日頃から浸水への対策を意識しておくことで、被害を最小限に抑えられます。ここでは2つのポイントをご紹介します。

車両メンテナンス

車両の防水加工には限界がありますが、日頃のメンテナンスで浸水時のリスクを軽減できます。

特に重要なのはブレーキとタイヤの点検です。ブレーキパッドの摩耗やブレーキフルードの劣化は、浸水時さらに制動力を低下させる原因になります。

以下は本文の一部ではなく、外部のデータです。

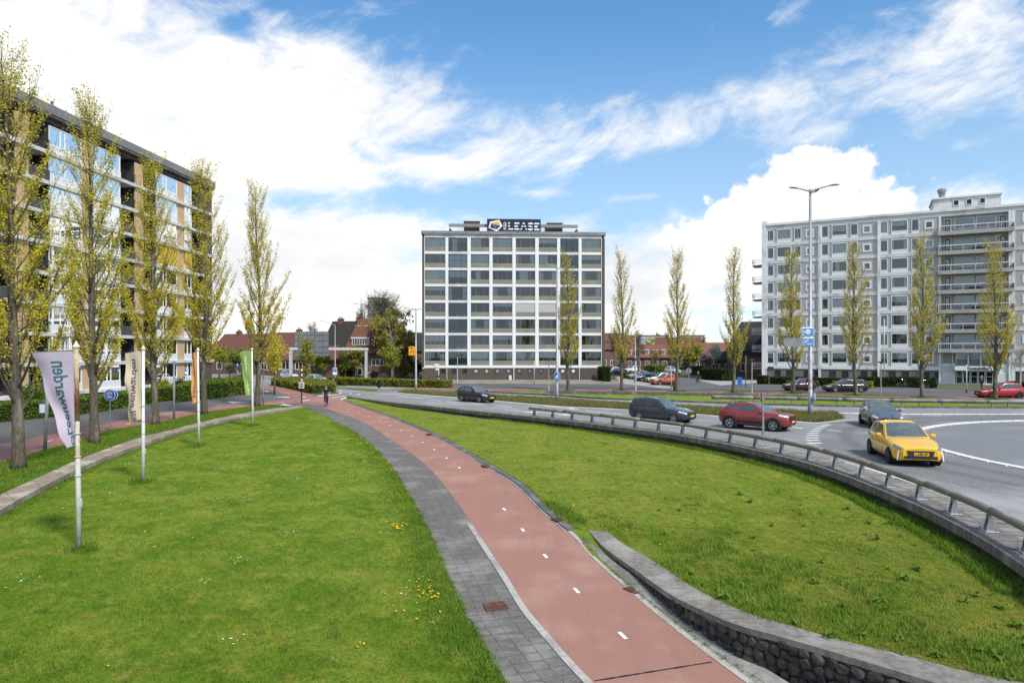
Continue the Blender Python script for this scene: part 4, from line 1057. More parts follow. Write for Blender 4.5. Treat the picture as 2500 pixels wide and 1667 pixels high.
# ================================================================ right block of flats
def right_block():
    o = Vector((41.0, 111.0, 0)); e = Vector((71.4, 95.2, 0)); d = (e - o).normalized()
    b = Bld('apartment_building', 'long grey tiled eight storey flats with white window frames behind the parked cars', o, d, 'apartment building')
    r = random.Random(8)
    def s_of(px):
        k = (px - CX) / F; return (o.y * k - o.x) / (d.x - k * d.y)
    LEN = 58; D = 12.0; Z0, PT = 1.98, 2.82; top = Z0 + 8 * PT
    b.part('back_wall', MB().box(.4, LEN, 2.4, D, .1, top + .2), M_interior)
    b.part('end_wall', MB().box(-.35, .4, -.1, D, -.2, top + 1.3), M_wpanel)
    b.part('roof', MB().box(.3, LEN, .0, D, top + .55, top + .8), M_roof)
    b.part('top_band', MB().box(.4, LEN, -.04, 2.4, top - .12, top + .52), M_greyp)
    b.part('roof_fascia', MB().box(.42, LEN + .1, -.22, .2, top + .525, top + .86), M_wpanel)
    bays = [(s_of(1872.5), True), (s_of(2004.8), True), (s_of(2148), True)]
    sL, sR = s_of(2291), s_of(2470); bw = 8.1
    ref = [s_of(x) - bays[1][0] for x in (2007, 2021.8, 2032.2, 2067, 2077.8, 2093.2, 2106.3, 2127.6, 2094.4, 2141.4)]
    bays.append((sR + .1, False)); bays.append((sR + .1 + 8.1, False)); bays.append((sR + 16.4, True))
    # stone base with cellar windows
    b.part('base_wall', MB().box(.4, sL, .05, 2.4, -.2, Z0 - .02), M_greybrick)
    b.part('base_wall', MB().box(sR, LEN, .05, 2.4, -.2, Z0 - .02), M_greybrick)
    def win(x0, x1, z0, z1, fw, hs=()):
        w, h = x1 - x0, z1 - z0
        b.rep(('w', round(w, 2), round(h, 2), bool(hs)), 'window', lambda: frame_mb(w, h, fw, .14, (), hs), M_wpaint, T(x0, -.05, z0), subs=[('pane', lambda: pane_mb(fw, w - fw, fw, h - fw, .08), G_win)])
        b.rep(('room', round(w, 2), round(h, 2)), 'room', lambda: MB().box(.02, w - .02, .9, .95, .02, h - .02), M_interior, T(x0, 0, z0))
        if r.random() < .75: curtains(b, x0 + fw, .28, w - 2 * fw, z0 + fw, h - 2 * fw, r)
    for (s0, fwd) in bays:
        f = (lambda q: s0 + q) if fwd else (lambda q: s0 + bw - q)
        def seg(a, c): 
            u, v = f(a), f(c); return (min(u, v), max(u, v))
        n0, n1, w0, w1, m0, m1, q0, q1, t0, t1 = ref
        b.part('bay_pier', MB().box(*seg(-.25, n0 - .08), -.09, .6, Z0, top - .12), M_wpanel)
        for k in range(8):
            z = Z0 + PT * k
            b.part('floor_band', MB().box(*seg(n0 - .08, bw - .25), -.06, .6, z, z + .52), M_greyp if k else M_wpanel)
            zl, zh = z + .52, z + PT
            for (a, c) in ((n0, n1), (m0, m1)):
                x0, x1 = seg(a - .08, c + .08)
                b.part('parapet_board', MB().box(x0, x1, -.03, .5, zl, z + .86), M_wpaint); win(x0, x1, z + .862, z + 2.62, .09)
            x0, x1 = seg(w0 - .1, w1 + .1)
            b.part('parapet_board', MB().box(x0, x1, -.035, .5, zl, z + .98), M_wpaint); win(x0, x1, z + .982, z + 2.66, .11)
            b.part('lintel', MB().box(*seg(n0 - .08, m1 + .08), .0, .5, z + 2.664, zh - .002), M_greyp)
            for (a, c) in ((n1 + .085, w0 - .105), (w1 + .105, m0 - .085)):
                b.part('tile_panel', MB().box(*seg(a, c), .02, .5, zl, z + 2.66), M_tile)
            xq0, xq1 = seg(q0, q1); xt0, xt1 = seg(m1 + .085, bw - .26)
            zq0, zq1 = z + 1.02, z + 2.28
            b.part('tile_panel', MB().box(xt0, xq0, .01, .5, zl, zh).box(xq1, xt1, .01, .5, zl, zh).box(xq0, xq1, .01, .5, zl, zq0).box(xq0, xq1, .01, .5, zq1, zh), M_tile)
            win(xq0, xq1, zq0, zq1, .22)
        for q in (1.25, 3.0, 5.6, 7.1):
            x = f(q); x0 = min(x, f(q + .9))
            b.rep('cw', 'base_window', lambda: frame_mb(.85, .95, .09, .08), M_dframe, T(x0, -.03, .78), subs=[('pane', lambda: pane_mb(.09, .76, .09, .86, .04), M_interior)])
        b.part('base_pier', MB().box(*seg(-.3, -.02), -.1, .04, -.1, Z0 - .03), M_wpanel)
    # balcony section
    W2 = sR - sL
    b.part('bay_pier', MB().box(sR - .02, sR + .40, -.085, 2.3, .0, top - .12), M_wpanel)
    b.part('recess_wall', MB().box(sL, sR, .9, 2.39, Z0, top - .12), M_tile)
    for x in (sL + .05, sR - .35): b.part('side_pier', MB().box(x, x + .3, -.08, .9, .0, top - .12), M_wpanel)
    for k in range(1, 8):
        z = Z0 + PT * k
        bal = MB().bbox(sL - .15, sR + .15, -1.25, .88, z - .22, z + .0, .02); b.part('balcony_slab', bal, M_conc_b)
        b.part('balcony_front', MB().bbox(sL - .18, sR + .18, -1.38, -1.252, z - .25, z + .28, .015), M_conc_b)
        b.part('handrail', MB().box(sL - .15, sR + .15, -1.36, -1.27, z + 1.02, z + 1.12), M_wpaint)
        m = MB(); n = 6
        for i in range(n + 1):
            x = sL - .1 + (W2 + .2) * i / n; m.box(x - .025, x + .025, -1.34, -1.29, z + .28, z + 1.02)
        b.part('railing', m, M_wpaint)
        m = MB()
        for i in range(60): x = sL + W2 * (i + .5) / 60; m.box(x - .01, x + .01, -1.325, -1.305, z + .28, z + 1.02)
        b.part('railing', m, M_rail)
        for x in (sL - .14, sR + .1): b.part('side_screen', MB().box(x, x + .05, -1.25, -.1, z + .05, z + 1.0), M_rail)
        for x0 in (sL + .35, sR - 1.75):
            b.part('door', frame_mb(.62, 2.2, .08, .06), M_dframe).matrix_local = T(x0 + .55, .82, z + .02)
            b.part('door_glass', pane_mb(x0 + .62, x0 + 1.1, z + .1, z + 2.1, .85), G_win)
            b.part('door_frame', frame_mb(1.35, 2.45, .09, .05, (.5,)), M_wpaint).matrix_local = T(x0, .85, z)
        for x0 in (sL + 2.05, sL + W2 * .5 + .3):
            w = 2.45; b.rep('bwin', 'window', lambda: frame_mb(w, 1.62, .10, .12), M_wpaint, T(x0, .80, z + .82), subs=[('pane', lambda: pane_mb(.1, w - .1, .1, 1.52, .07), G_win)])
            b.rep('broom', 'room', lambda: MB().box(.02, w - .02, .02, .03, .02, 1.6), M_interior, T(x0, .885, z + .82))
        if r.random() < .7: b.part('balcony_furniture', MB().bbox(sL + W2 * r.uniform(.3, .5), sL + W2 * r.uniform(.55, .7), -.6, .1, z + .3, z + .75, .05), M_dframe)
    # entrance
    b.part('entrance_wall', MB().box(sL + .35, sR - .35, .0, .9, -.1, .05).box(sL + .35, sL + 2.1, .2, .9, .05, 3.0).box(sR - 2.0, sR - .35, .2, .9, .05, 3.0), M_wpanel)
    b.part('canopy', MB().bbox(sL + 1.9, sR - 1.7, -1.3, .6, 2.02, 2.6, .02), M_wpaint)
    for x0 in (sL + .45, sR - 1.85):
        for q in range(6): b.rep('mb', 'mailbox', lambda: MB().bbox(0, 1.35, 0, .10, 0, .20, .02), M_wpaint, T(x0, .1, .35 + q * .225))
    x0, x1 = sL + 2.2, sR - 2.05; w = (x1 - x0)
    b.part('entrance_recess', MB().box(x0 - .1, x1 + .1, .86, .89, .05, 2.0), M_interior)
    for i in range(5):
        b.rep('edoor', 'door', lambda: frame_mb(w / 5 - .06, 1.92, .09, .06, (), (1.05,)), M_wpaint if i % 2 == 0 else M_dframe, T(x0 + w / 5 * i, .4 + .05 * (i % 2), .06), subs=[('pane', lambda: pane_mb(.09, w / 5 - .15, .09, 1.85, .03), G_win)])
    for i in range(3):
        b.rep('ewin', 'window', lambda: frame_mb(w / 3, 1.85, .07, .1), M_wpaint, T(x0 + w / 3 * i, .35, 2.65), subs=[('pane', lambda: pane_mb(.07, w / 3 - .07, .07, 1.78, .05), G_win)])
    for xx in (sL + .5, sR - 1.8): b.part('window', frame_mb(1.3, 2.1, .07, .1), M_wpaint).matrix_local = T(xx, .1, 2.5); 
    me = text_mesh('Fonteinflat', .62, .015, .012); me.transform(Matrix.Translation(((sL + sR) / 2 + .3, -1.33, 2.33)) @ Matrix.Rotation(rad(90), 4, 'X') @ Matrix.Shear('XZ', 4, (0.0, 0.0)))
    me.materials.append(M_dframe); link('lettering', me, b.r)
    # box on the roof
    p0, p1 = s_of(2281), s_of(2449); zt = top + .8
    b.part('roof_house', MB().box(p0, p1, 1.6, 8, zt - .1, zt + 1.9), M_wpanel)
    b.part('roof_house_cap', MB().box(p0 - .15, p1 + .15, 1.4, 8.2, zt + 1.902, zt + 2.15), M_wpaint)
    for px in (2330, 2362, 2395):
        x = s_of(px); b.rep('rwin', 'window', lambda: frame_mb(.75, .85, .09, .1), M_wpaint, T(x, 1.52, zt + .75), subs=[('pane', lambda: pane_mb(.09, .66, .09, .76, .05), M_interior)])
    b.part('roof_vent', MB().lathe((p0 + 1.2, 3.0, zt + 2.15), [(.42, 0), (.42, .7), (.55, .75), (.55, .85), (.4, .9), (.62, 1.15), (.62, 1.4), (.4, 1.55), (.02, 1.6)], 12), M_steel)
    for px in (1999, 2143): b.part('downpipe', MB().cyl((s_of(px), -.2, .1), (s_of(px), -.2, top), .06, 8), M_greyp)
    # balconies of the end wall
    for k in range(7):
        z = Z0 + PT * k - .1
        b.part('balcony_slab', MB().prism([(-.36, 1.0, z), (-2.0, 1.0, z), (-2.0, 1.0, z + .1), (-.36, 1.0, z + .25)], (0, 3.0, 0)), M_conc_b)
        m = MB()
        for zz in (.55, .8, 1.05): m.box(-2.02, -.36, .98, 1.04, z + zz - .06, z + zz); m.box(-2.04, -1.98, 1.041, 4.0, z + zz - .06, z + zz)
        m.box(-2.02, -1.97, 1.05, 1.1, z + .1, z + 1.0); m.box(-2.02, -1.97, 3.9, 3.95, z + .1, z + 1.0)
        b.part('railing', m, M_wpaint)
    b.part('street_sign', MB().box(.55, 1.45, -.115, -.095, Z0 + .02, Z0 + .3), M_dframe)
right_block()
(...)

タイヤについては、溝の深さと空気圧を定期的にチェックしておきましょう。常にタイヤをベストな状態に保つことで、浅い冠水路であればある程度のグリップ力を維持できます。

緊急事態シミュレーション

実際の緊急事態では、普段できることも困難になる可能性があります。浸水時脱出のシミュレーション動画などでイメージトレーニングを行い、体に手順を覚え込ませることが重要です。

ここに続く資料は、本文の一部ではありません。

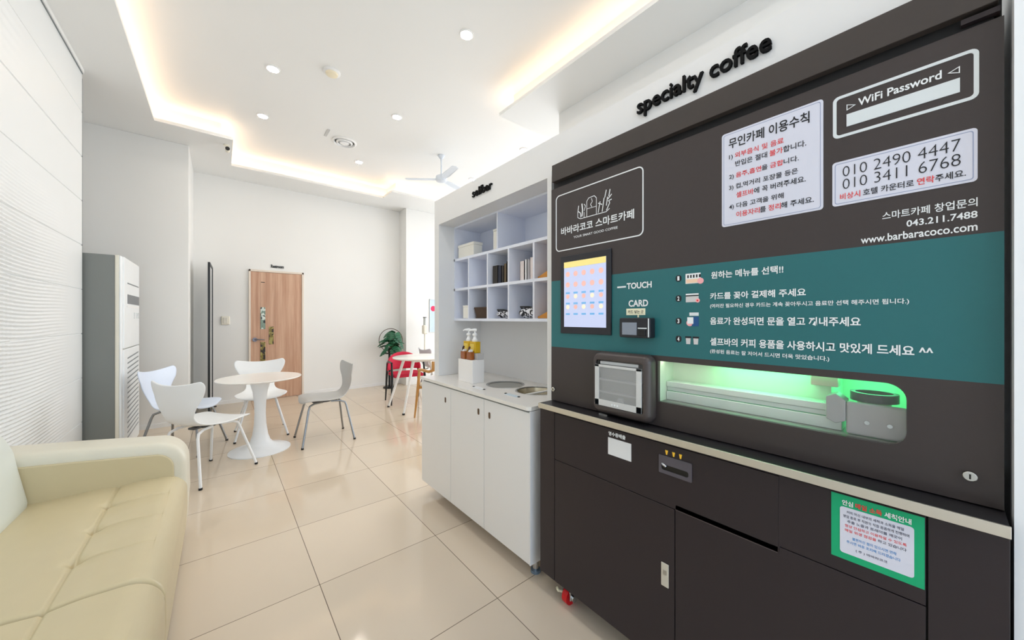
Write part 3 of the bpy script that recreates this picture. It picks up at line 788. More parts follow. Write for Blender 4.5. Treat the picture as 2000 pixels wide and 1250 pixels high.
def wedge(z, label):
    tag(MB().prism([(1.495, z), (1.285, z), (1.285, z+.085), (1.30, z+.085), (1.485, z+.012), (1.495, z+.012)], 'x', 1.42, 1.58).build('wooden_tray', WOODTRAY, bevel=.003), label, 'tray', 'honey wood trays')
wedge(1.53, 'honey wood wedge tray in the right cubby of the middle row')
wedge(1.30, 'honey wood wedge tray in the right cubby of the bottom row')
def basket(a, b):
    ang = 2*PI*a; 
    sx = max(-1, min(1, 1.25*math.cos(ang))); sy = max(-1, min(1, 1.25*math.sin(ang)))
    k = .84+.16*b
    return (1.50+.075*sx*k, 2.088+.098*sy*k, 1.302+.07*b)
bk = MB().grid(basket, 40, 5); bk.box(1.44, 1.56, 2.01, 2.165, 1.30, 1.305)
o = tag(bk.build('wicker_basket', BASKET, solid=.006), 'dark brown wicker basket in the second bottom cubby', 'basket')
MB().tube([(basket(i/40, 1)[0], basket(i/40, 1)[1], 1.372) for i in range(40)], .005, 8, closed=True).build('rim', BASKET, o, smooth=True)
def pouch(x, y, rx, ry, h, label):
    def fn(a, b):
        ang = 2*PI*a; p = .1+.9*math.sin(PI*(.06+.88*b))**.5
        lump = 1+.08*math.sin(5*ang+2*b)
        return (x+rx*p*lump*math.copysign(abs(math.cos(ang))**.7, math.cos(ang)), y+ry*p*lump*math.copysign(abs(math.sin(ang))**.7, math.sin(ang)), 1.300+h*b)
    o = tag(MB().grid(fn, 40, 14).build('cloth_pouch', ZEBRA, smooth=True, angle=180), label, 'pouch')
    MB().tube([(x-.02, y+ry*.75, 1.30+h*.8), (x-.035, y+ry*.8, 1.30+h*1.08), (x-.035, y-ry*.1, 1.30+h*1.05), (x-.02, y-ry*.7, 1.30+h*.85)], .006, 8).build('strap', BLACK, o, smooth=True)
pouch(1.475, 1.845, .05, .075, .052, 'small zebra-patterned pouch in the middle bottom cubby')
pouch(1.49, 1.615, .06, .088, .066, 'larger zebra-patterned pouch in the fourth bottom cubby')

for o in COL.objects:
    if o.parent is None and o.name.split('.')[0] in ('storage_box', 'book', 'wooden_tray', 'cloth_pouch', 'wicker_basket'):
        o.location.z += .004 if o.name.startswith('wicker') else .0008
# base cabinet
t = thing('base_cabinet', 'white three-door base cabinet under the self bar worktop', 'cabinet', (0, 0, 0))
XC = 1.165
MB().box(XC+.02, 1.64, 1.286, 2.479, .095, .113).box(1.622, 1.64, 1.286, 2.479, .113, .846).box(XC+.02, 1.622, 2.461, 2.479, .113, .846).box(XC+.02, 1.622, 2.045, 2.061, .113, .846).build('carcass', WHITE_LAM, t)
MB().box(XC+.0, 1.64, 1.279, 1.285, .095, .846).build('side_panel', WHITE_LAM, t)
for (y0, y1, hy, hz) in ((2.054, 2.479, 2.12, .755), (1.674, 2.050, 1.726, .757), (1.286, 1.670, 1.617, .757)):
    dd_ = MB().box(XC, XC+.0185, y0, y1, .097, .838).build('door', WHITE_LAM, t, bevel=.0015)
    MB().prism(rnd_rect(hy-.009, hy+.009, hz-.018, hz+.018, .008), 'x', XC-.0012, XC+.004).build('finger_pull', BRASS, dd_)
MB().box(XC+.012, XC+.03, 1.285, 2.475, .838, .848).build('shadow_gap', SHADOWGAP, t)
for (x, y) in ((1.254, 1.335), (1.33, 2.40), (1.6, 1.335), (1.6, 2.40), (1.33, 1.86)):
    l = MB().cyl((x, y, .012), .016, .083, n=18).build('leg', CHROME, t, smooth=True)
    MB().cyl((x, y, 0), .026, .014, n=20).build('foot', mat('foot_blue_grey', (120, 140, 160), .35, metal=.4), l, smooth=True)

# worktop with two round chute holes
def worktop():
    bm = bmesh.new(); z = .868
    P = [(1.155, 2.482), (1.155, 1.300), (1.160, 1.287), (1.172, 1.278), (1.651, 1.272), (1.651, 2.482)]
    edges = []
    def ring(pts):
        vs = [bm.verts.new((x, y, z)) for x, y in pts]
        for i in range(len(vs)): edges.append(bm.edges.new((vs[i], vs[(i+1) % len(vs)])))
    ring(P)
    for (cx, cy) in ((1.442, 1.824), (1.463, 1.55)): ring([(cx+.122*math.cos(2*PI*i/48), cy+.122*math.sin(2*PI*i/48)) for i in range(48)])
    bmesh.ops.triangle_fill(bm, use_beauty=True, use_dissolve=False, edges=edges)
    r = bmesh.ops.extrude_face_region(bm, geom=list(bm.faces))
    for v in [g for g in r['geom'] if isinstance(g, bmesh.types.BMVert)]: v.co.z -= .019
    bmesh.ops.recalc_face_normals(bm, faces=bm.faces)
    me = bpy.data.meshes.new('worktop'); bm.to_mesh(me); bm.free(); me.materials.append(STONE)
    o = bpy.data.objects.new('worktop', me); COL.objects.link(o); return o
tag(worktop(), 'white stone worktop with two round holes on the self bar', 'worktop')
t = thing('waste_chute', 'round steel waste chute closed by a flat lid, left of the open one', 'waste chute', (1.442, 1.824, .868), 0, 'waste chutes in the worktop')
MB().lathe([(.112, -.03), (.121, -.03), (.121, .0015), (.126, .0025), (.126, .0005), (.121, 0), (.116, 0), (.112, -.002)], n=48, caps=False).build('rim', STEEL, t, smooth=True)
MB().cyl((0, 0, -.012), .112, .008, n=48).build('lid', CHUTE, t)
t = thing('waste_chute', 'open round steel waste chute beside the coffee machine', 'waste chute', (1.463, 1.55, .868), 0, 'waste chutes in the worktop')
MB().lathe([(.115, -.025), (.121, -.025), (.121, .0015), (.126, .0025), (.126, .0005), (.121, 0), (.116, 0)], n=48, caps=False).build('rim', STEEL, t, smooth=True)
def chbowl(a, b):
    an = 2*PI*a; r = .115*(1-.25*b); return (r*math.cos(an), r*math.sin(an), -.004-.14*b)
MB().grid(chbowl, 49, 5).build('funnel', CHUTEIN, t, smooth=True, angle=180)
MB().box(-.11, .11, -.012, .012, -.015, -.01).build('bar', mat('bar_white', (235, 235, 232), .3), t)
for (x, y, lab) in ((1.24, 1.834, 'small white label card on the worktop in front of the closed waste chute'), (1.268, 1.543, 'small pale blue label card on the worktop in front of the open waste chute')):
    o = tag(MB().box(x-.018, x+.018, y-.05, y+.05, .868, .8695).build('label_card', mat('card_white', (240, 242, 244), .3) if y > 1.7 else mat('card_blue', (206, 222, 232), .3)), lab, 'label', 'worktop label cards')
    for s_ in (-1, 1): MB().cyl((x, y+s_*.058, .868), .007, .004, n=12).build('stud', BLACK, o)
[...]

緊急脱出用ハンマーの使用方法を実際に練習したり、シートベルトを素早く外す動作を確認したりすることも有効です。家族がいる場合は、全員で脱出手順を共有し、子どもにも年齢に応じた対応方法を教えてください。

まとめ:覚えておきたい3つの行動指針

最後に、冠水路での安全確保に大切な3つの行動指針を確認しておきましょう。

止まる(無理に進まない)

冠水を発見したら、決して無理に進行してはいけません。「これくらいなら大丈夫」という楽観的な判断が、取り返しのつかない事故につながります。見た目だけでは水深の正確な判断は難しく、雨のときには路面の状況も見えづらいため、異変を感じた頃にはすでに走行不能になってしまうこともめずらしくありません。

避ける(安全ルートを選択)

少しでも異変を感じたら、多少時間がかかっても安全な迂回ルートを選択してください。アンダーパスや低地の道路は特に注意しましょう。事前の情報収集で冠水リスクの高いエリアを把握しておくことも大切です。

連絡する(早めの通報と支援要請)

自分が危険な状況に遭遇した場合、または他の車両が立ち往生しているのを見つけた場合は、躊躇せず消防(119番)や警察(110番)などに連絡してください。早めの通報は自分自身だけでなく、後続車の安全にもつながります。事故後は保険会社や販売店などへの連絡も行い、適切な処置を受けることもお忘れなく。

水害は予期せぬタイミングで発生し、短時間で深刻な状況に発展する可能性があります。しかし、正しい知識と適切な準備があれば、リスクを大幅に軽減できます。雨の日ドライブの際は、今回ご紹介したポイントを思い出してみてください。